Google, Amazon e quel vizietto di eludere le tasse
Come Apple e Microsoft realizzano i profitti in un Paese ma li trasferiscono in un altro dove il fisco è più generoso
Cominciamo sgombrando il campo dagli equivoci: non parliamo di operazioni illegali, ma di atteggiamenti che chiamano in causa, forse, più le categorie dell’etica. Fatto sta che le principali aziende dell’hi-tech, tra le poche che in questi momenti grigi riescono a maturare utili importanti, hanno un’abitudine in comune: realizzano i profitti in un Paese, anzi più o meno in tutti i Paesi, poi li trasferiscono in blocco in quelli, pochi, dove la tassazione è più generosa o addirittura nulla. Oppure fanno di meglio: in alcuni casi risolvono il problema alla radice e scelgono come sede principale la nazione più generosa con i loro conti, sebbene sia piccola, defilata o strategicamente meno importante.
Niente di nuovo, qualcosa di visto altrove tante volte, ma che forse meriterebbe una riflessione attenta, come minimo sul piano del trattamento dell’immagine di questi colossi. Intanto, i fatti: l’ultima notizia in ordine di tempo riguarda Google, che di sicuro ha poco confidenza con le leggende, o comunque è disposta a passare oltre la superstizione in nome di un sano pragmatismo. Nel 2011 avrebbe risparmiato circa 2 miliardi di dollari di tasse spostando 9,8 miliardi di dollari di guadagni a una società di comodo nel paradiso fiscale delle Bermuda (sì, proprio quello del famigerato Triangolo). Questo perché in quel ridente angolo di sole, spiagge e mare diafano, proprio perché qualsiasi flusso di capitali è benvenuto, semplicemente non è prevista una tassa sul reddito aziendale. E così Google ne approfitta e ci si butta a pesce.
Passando alla società più famosa nel mondo nel settore dell’e-commerce, la Reuters le ha dedicato nei giorni scorsi un approfondito articolo dal titolo già indicativo: «Lo scudo fiscale miliardario di Amazon». Nelle prime righe si legge come già dal 2005, mettendo radici a Lussemburgo, l’azienda sia riuscita a minimizzare le tasse da pagare. «Privando i governi europei» scrive la nota agenzia «di centinaia di milioni di tasse». E non è finita: il meccanismo avrebbe permesso all’azienda di Jeff Bezos di versare meno dollari persino in patria, negli Stati Uniti. Un capolavoro di regia. Pacco, doppio pacco e contropaccotto, direbbe Nanni Loy.
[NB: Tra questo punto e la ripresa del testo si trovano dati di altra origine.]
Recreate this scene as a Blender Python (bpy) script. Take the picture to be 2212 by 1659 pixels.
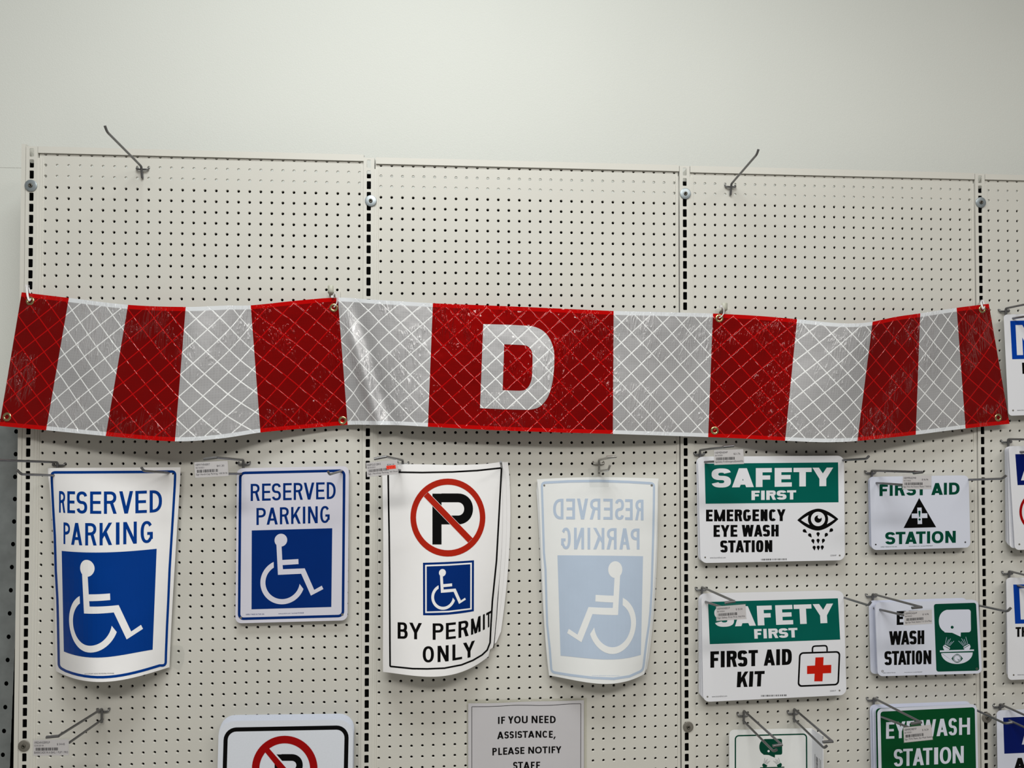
import bpy, bmesh, math, random
import numpy as np
from mathutils import Vector, Matrix

random.seed(7)
for o in list(bpy.data.objects):
    bpy.data.objects.remove(o)
scene = bpy.context.scene
COL = scene.collection

# ------------------------------------------------------------------ camera, world, lights, exposure
# The wall is measured in inches on the pegboard: x = hole column, r = hole row (downwards), d = inches in
# front of the board.  One hole pitch is one inch.
S = 0.0254
H0 = 80.0                       # height of hole row 0 above the floor, inches
FPX, CX, CY = 1400.0, 1106.0, 829.5
RV = np.array([-0.0161, -0.0690, 0.0012])
CAM = np.array([38.0648, 20.7029, -61.0325])
_th = np.linalg.norm(RV); _k = RV / _th
_K = np.array([[0, -_k[2], _k[1]], [_k[2], 0, -_k[0]], [-_k[1], _k[0], 0]])
ROT = np.eye(3) + math.sin(_th) * _K + (1 - math.cos(_th)) * _K @ _K


def B(x, r, d):
    """board inches -> Blender metres"""
    return Vector((x * S, -d * S, (H0 - r) * S))


def inch(px, py, d):
    """the point of the plane d inches in front of the board seen at photo pixel (px, py), in board inches"""
    v = ROT.T @ np.array([(px - CX) / FPX, (py - CY) / FPX, 1.0])
    t = (-d - CAM[2]) / v[2]
    p = CAM + v * t
    return p[0], p[1], d


def P(px, py, d=0.0):
    return B(*inch(px, py, d))


def depth_at(px, py, x0):
    """depth at which the line of sight through a pixel crosses board column x0"""
    v = ROT.T @ np.array([(px - CX) / FPX, (py - CY) / FPX, 1.0])
    t = (x0 - CAM[0]) / v[0]
    return -(CAM[2] + v[2] * t)


cam_data = bpy.data.cameras.new('camera')
cam_data.sensor_fit = 'HORIZONTAL'
cam_data.sensor_width = 36.0
cam_data.lens = FPX / 2212.0 * 36.0
cam_data.clip_start = 0.01
cam = bpy.data.objects.new('camera', cam_data)
COL.objects.link(cam)


def f2b(v):
    return Vector((v[0], v[2], -v[1]))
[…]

Ma alla fine della fiera, è possibile davvero biasimare Amazon e Google, se questo (mal)costume è prassi? È stato il New York Times un po’ di mesi fa a svelare le abitudini della regina assoluta dell’hi-tech, la Apple, che nonostante abbia la sede in California, raccoglie e investe gli utili societari in Nevada, lo Stato di Las Vegas, perché qui le aliquote sui profitti delle aziende sono nulle, mentre a San Francisco e provincia sfiorano un salato 9 per cento. Ma questo trattamento è riservato solo al 30 per cento degli utili, il resto va all’estero: nella generosa Europa. O meglio, di nuovo, nei generosissimi Paesi Bassi e poi in Irlanda e di qui verso paradisi fiscali. Un grande lungo viaggio, che finisce con le casse ancora gonfie.
E la Microsoft? È il Sunday Times a dire che in Inghilterra, pur avendo guadagnato nel 2011 la bellezza di 1 miliardo e 700 milioni di sterline, l’azienda di Windows non ha versato nemmeno un centesimo, pardon un penny, all’erario di Londra. Dove sono andati i soldi? Neanche a farlo apposta in Lussemburgo, da cui sono transitati in Irlanda e di qui verso le Bermuda a godersi il sole mano nella mano con Google. Tutto legale, era la premessa. Ecco, non sarebbe il caso di fare in modo che non lo sia?